The recent return to in-market visits and events has reignited a favourite pastime, that of mid-air reading, much to the delight of the pile of half-read books on my bedside table!
In reading the very fine ‘The Making of Biblical Womanhood’, I was particularly struck by a quote from Jean-Jacques Rousseau.
The author, Beth Allison Barr, notes:
“In his famous text Emile, (Rousseau) expounded his philosophy of education for women, arguing that “the search for abstract and speculative truths, for principles and axioms in science, for all that tends to wide generalization, is beyond a woman’s grasp; their studies should be thoroughly practical.”
Women, according to Rousseau, are simply not as smart as men and therefore should not bother with more advanced learning. They are better suited to domestic work.”
Working in the tech and data industry I’m all too aware that while we have growing numbers of champions and communities promoting and celebrating women, we are still at a woeful proportion of representation . The girls who excel at maths and language in school seem to evaporate by the time they’re choosing subjects for degree level, and the percentage of women going on to study computer science or become software developers seems fewer.
This begs the question – why?
In my day to day life it never ceases to amaze me how much women feel the pressure to perform both for themselves and also on behalf of their entire gender. How often they have been the sole representative in otherwise all-male teams of interviewers or panellists, tech founders or VC investors.
Adding to this has been the recent recounting by colleagues of mine – in their mid-20s – whose educational experience had been to direct them towards careers in home-making or home economics, rather than tech and data.
At Datactics we hosted a Women in Tech event earlier this year, hearing from women employed in the tech industry locally (including three of our team) who told us of their career paths.
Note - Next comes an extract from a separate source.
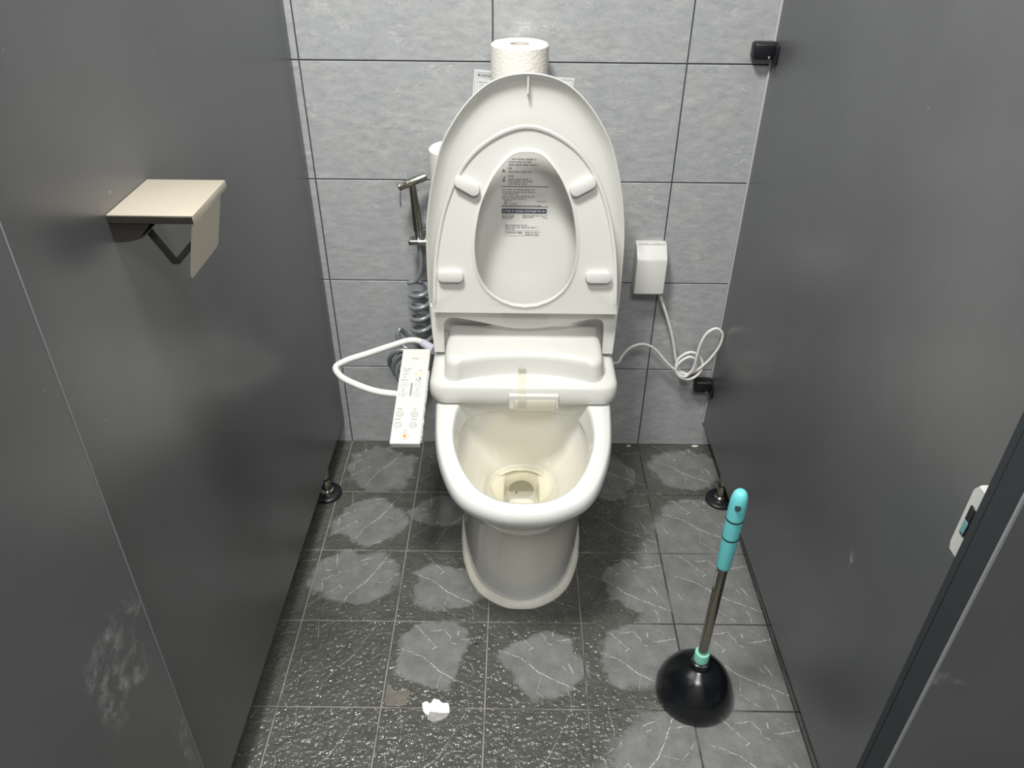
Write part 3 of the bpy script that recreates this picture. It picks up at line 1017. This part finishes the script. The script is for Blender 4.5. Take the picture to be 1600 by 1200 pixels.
# positions measured as fractions: v from the near end
V = lambda f: LEN * f
for u, f in ((-.0178, .288), (.0118, .283), (-.0182, .178), (.0122, .176)):
    disc(u, V(f), .0084, .0001, .0006, 'grey_key', M['grey_key'])
part('stop_key', loft([[CT(-.0020 + a * .0031, V(.070) + b * .0038, d) for a, b in ((-1, -1), (1, -1), (1, 1), (-1, 1))] for d in (.0002, .0007)]), M['orange'], ctl)
bmh = bmesh.new()
for u, f, r in ((-.0160, .585, .0075), (.0130, .590, .0078), (-.0170, .490, .0078), (.0120, .490, .0078)):
    hoop(bmh, u, V(f), r, .0006)
hoop(bmh, -.0020, V(.070), .0095, .0006)
dz = lambda u0, u1, f0, h=.0012, bm=bmh: dash(bm, u0, u1, V(f0), V(f0) + h, .0005, CT)
dz(-.0190, -.0130, .583); dz(-.0195, -.0150, .487); dz(-.0172, -.0158, .478, .005)
for k_ in (-1, 1):
    bmh.faces.new([bmh.verts.new(CT(.0130 + k_ * x, V(.588) + y, .0005)) for x, y in ((0, .002), (.0032, -.001), (.0026, -.0017), (0, .0008))])
    bmh.faces.new([bmh.verts.new(CT(.0120 + k_ * x, V(.492) + y, .0005)) for x, y in ((0, -.002), (.0032, .001), (.0026, .0017), (0, -.0008))])
for v0, v1 in ((.47, .61),):
    dash(bmh, -.0030, .0010, V(v0), V(v1), .0004, CT)
bmk2 = bmesh.new()
hoop(bmk2, -.0178, V(.288), .0045, .0007, .0009, 4); hoop(bmk2, -.0178, V(.288), .0020, .0007, .0009, 12)
dash(bmk2, .0075, .0160, V(.270), V(.273), .0009, CT); dash(bmk2, .0150, .0160, V(.270), V(.285), .0009, CT); dash(bmk2, .0080, .0150, V(.288), V(.2905), .0009, CT)
hoop(bmk2, -.0182, V(.170), .0042, .0012, .0009, 16); dash(bmk2, -.0205, -.0160, V(.153), V(.163), .0009, CT)
dash(bmk2, .0119, .0125, V(.172), V(.196), .0009, CT); hoop(bmk2, .0105, V(.163), .0030, .0006, .0009, 10)
ki = part('key_icons', bmk2, M['white_print'], ctl, 0); ki['kind'] = 'stuff'
kp = part('key_outlines', bmh, M['ink_faint'], ctl, 0); kp['kind'] = 'stuff'
bmp = bmesh.new(); rq = random.Random(6)
cl = lambda u0, u1, f, h: words_line(bmp, u0, u1, V(f), h, CT, .0005, rq)
for a in ((-.0220, -.0030, .768, .0034), (-.0220, -.0080, .743, .003), (.0110, .0185, .748, .003), (-.0205, -.0140, .672, .003), (.0100, .0170, .672, .003),
          (-.0240, -.0080, .640, .0036), (.0060, .0220, .638, .0036), (-.0200, -.0130, .536, .0032), (.0085, .0150, .536, .0036),
          (-.0240, -.0110, .335, .0034), (.0090, .0170, .332, .0036), (-.0260, -.0110, .232, .0036), (.0070, .0200, .230, .0036)):
    cl(*a)
for i in range(16):
    u = rq.uniform(-.026, .026); v = rq.uniform(.02, .97); s = rq.uniform(.0004, .0010)
    dash(bmp, u, u + s * 1.5, V(v), V(v) + s, .0005, CT)
for a in ((-.0215, -.0150, .700, .0010), (-.0190, -.0120, .712, .0010), (.0070, .0085, .648, .004), (.0130, .0165, .652, .005)):
    dz(*a, bm=bmp)
kq = part('key_print', bmp, M['ink_soft'], ctl, 0); kq['kind'] = 'stuff'
disc(.0055, V(.710), .0040, .0002, .0005, 'indicator_spot', M['peach'], 16)
disc(.0150, V(.712), .0034, .0002, .0005, 'indicator_spot', M['green'], 16)
lettering('panel_lettering', 'Dhoura', CT, -.0065, V(.878), .0070, M['ink_soft'], ctl, wide=.0125, d=.0005)
lettering('stop_lettering', '정지', CT, -.0045, V(.118), .0046, M['ink_soft'], ctl, wide=.0065, d=.0005)
hose_pts = [(.258, -.194, .432), (.231, -.170, .434), (.209, -.168, .434), (.168, -.190, .432), (.122, -.221, .431), (.078, -.250, .430), (.0605, -.276, .430), (.079, -.313, .430), (.121, -.345, .430), (.165, -.366, .429), (.200, -.372, .428), (.212, -.373, .427)]
part('cable', tube(hose_pts, .0072, 14, 8), M['cord'], ctl)
part('cable_cuff', tube([(.2695, -.203, .431), (.258, -.194, .432), (.240, -.177, .434)], [.0115, .0108, .0095], 16, 6), M['cuff'], ctl)

# ------------------------------------------------------------------ spray hose set on the wall
spr = empty('bidet_sprayer', (.223, -.045, .62), 'chrome hand bidet sprayer with coiled grey hose hanging on the tiled wall', 'sprayer')
hd0, hd1 = Vector((.1945, -.066, .7600)), Vector((.2535, -.040, .7760))
ax = (hd1 - hd0)
part('spray_head', lathe([(.0075, 0), (.0088, .001), (.009, .020), (.0086, .0205), (.0086, .0225), (.009, .023), (.009, ax.length - .001), (.008, ax.length)], hd0, 24, axis=ax), M['gun'], spr)
part('handle', tube([(.2235, -.053, .762), (.2255, -.052, .730), (.2275, -.050, .690), (.2290, -.049, .655)], [.0075, .0085, .0105, .0105], 20, 6), M['gun'], spr)
part('handle_collar', tube([(.2290, -.049, .657), (.2295, -.049, .640), (.2297, -.049, .622)], [.0092, .0090, .0070], 20, 4), M['chrome'], spr)
part('trigger', tube([(.2000, -.068, .756), (.1985, -.074, .738), (.1985, -.076, .720)], .0012, 8, 5), M['chrome'], spr)
hp2 = [(.2297, -.049, .626), (.231, -.048, .600), (.2315, -.048, .572), (.228, -.048, .548), (.214, -.048, .526)]
nco = 5
for i in range(nco * 10):
    a = 2 * PI * i / 10 + PI
    hp2.append((.2235 + .0230 * math.cos(a), -.048 - .0230 * math.sin(a) * .9, .520 - .0165 * (i / 10) * 1.95))
hp2 += [(.216, -.030, .352), (.196, -.034, .356), (.176, -.045, .385), (.170, -.052, .396), (.164, -.060, .385), (.172, -.065, .36)]
for i in range(24):
    a = 2 * PI * i / 9 + .6
    hp2.append((.176 + .038 * math.cos(a) + .001 * i, -.075 - .020 * math.sin(a * .9), .318 + .045 * math.sin(a) - .0012 * i))
hp2 += [(.225, -.06, .33), (.250, -.05, .335), (.285, -.04, .34)]
part('coiled_hose', tube(hp2, .0058, 10, 5), M['hose'], spr)
hk = empty('sprayer_bracket', (.236, 0, .63), 'chrome wall clip holding the hand bidet sprayer', 'bracket')
part('clip_plate', loft([[Vector((x, y, z)) for x, z in rrect(.207, .256, .622 + i, .634 - i, .004, 4)] for y, i in ((-.0635, .0015), (-.062, 0), (-.0375, 0), (-.036, .0015))]), M['chrome'], hk)
part('wall_stem', boxed(.238, .258, -.040, 0.0005, .612, .652, .004, 2), M['chrome'], hk)

# ------------------------------------------------------------------ plug cover and power cord
pg = empty('power_adapter', (.768, 0, .494), 'white boxy plug cover on the wall right of the raised seat, with its looped cord', 'plug')
prof = [(-.0005, .494), (-.046, .494), (-.052, .500), (-.0525, .582), (-.049, .590), (-.027, .607), (-.022, .611), (-.0005, .613)]


def plug(x, e):
    return [Vector((x, y * (1 - e * 4) if y < -.01 else y, .553 + (z - .553) * (1 - e * 2))) for y, z in prof]


part('cover', loft([plug(.7325, .012), plug(.734, .004), plug(.7375, 0), plug(.7985, 0), plug(.802, .004), plug(.8035, .012)]), M['plastic2'], pg, 30)
part('lid_seam', boxed(.7365, .7995, -.021, -.0195, .6108, .6122, .0004, 1), M['ink_faint'], pg)
for x in (.752, .781):
    part('catch', boxed(x - .007, x + .007, -.017, -.011, .6112, .6142, .0012, 2), M['plastic2'], pg)
cd = [(.795, -.020, .4945), (.803, -.028, .478), (.825, -.030, .425), (.847, -.030, .361), (.863, -.030, .300), (.874, -.030, .272), (.890, -.032, .260), (.905, -.034, .262), (.915, -.036, .282), (.909, -.040, .308), (.892, -.044, .318), (.872, -.046, .306), (.861, -.048, .285), (.874, -.050, .262),
      (.900, -.046, .252), (.922, -.042, .264), (.930, -.040, .288), (.918, -.040, .318), (.893, -.042, .331), (.868, -.044, .316), (.861, -.046, .296), (.866, -.048, .274), (.886, -.050, .262), (.904, -.050, .285), (.908, -.052, .325), (.912, -.052, .362), (.925, -.050, .393), (.945, -.048, .404),
      (.9615, -.048, .392), (.963, -.048, .362), (.950, -.046, .325), (.930, -.044, .292), (.910, -.040, .270), (.893, -.038, .262), (.880, -.038, .265), (.862, -.040, .276), (.834, -.044, .304), (.799, -.050, .346), (.764, -.068, .369), (.731, -.098, .377), (.708, -.136, .379), (.694, -.168, .380), (.682, -.192, .393), (.670, -.205, .404)]
part('cord', tube(cd, .0035, 10, 6), M['cord'], pg)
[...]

Almost to a woman they told tales of needing to get a foot in the door, be taken seriously in a male dominated sector and studying alongside their work just to get a chance.
Unlike these data scientists, developers and sysadmins, I don’t have a technical role, so I was curious and asked some of my male colleagues of their experiences in getting into computing, IT and data roles. Conversely, they had nearly all fallen into their jobs through benign encouragement, or an expectation that as bright boys, good at maths, it’s just where they’d end up.
What else is there to make of two sets of highly capable, numerate and analytical people, to whom one part is given all the opportunities by default, and from whom such opportunities are denied? The bias must be overcome.
When we talk about addressing gender biases in tech, it’s about fundamentally overhauling this mindset at every stage of a child’s development into and through their teenage years and early adulthood, and then into their careers.
What can any of us do?
- Challenge lazy assumptions whenever they are made. If you hear something like Rousseau’s quote being jokingly or seriously discussed, throw your weight behind countering it.
- Take opportunities to go into schools and share the career highlights of your own women in technology (as we did recently, and will continue to do).
- Become an ally or advocate for your local Women in Tech meet-up scene and create networking opportunities. Strive for achieving a situation where allies and advocates are no longer needed because the balance has been restored.
- Look honestly at your gender split at your workplace and ask yourself what you’re going to do to reach gender equality. At Datactics we use flexible working, earn-as-you-learn and training opportunities to remove some of the barriers that many women find to starting or maintaining a career in tech and data. And both men and women advocate tirelessly for women in tech roles.
Tonight, Roisin, Sinead, Paddy and Marcus will attend The Irish News award ceremony where Datactics is up for a Diversity, Equality and Inclusion award, alongside some excellent fellow home-grown companies. But we know we’re not perfect! We still have much to do. For instance, over the last six months or so we have drawn a large leadership group across specialism, function and people management, which strives to be better reflecting of the world around us but is still 2:1 male to female. The job of advocacy is never complete for as long as inequality remains present.
An industry which stands on the shoulders of Ada Lovelace should not – 150 years after her pioneering work – still be stacked against her heirs seeking to make a mark on the world.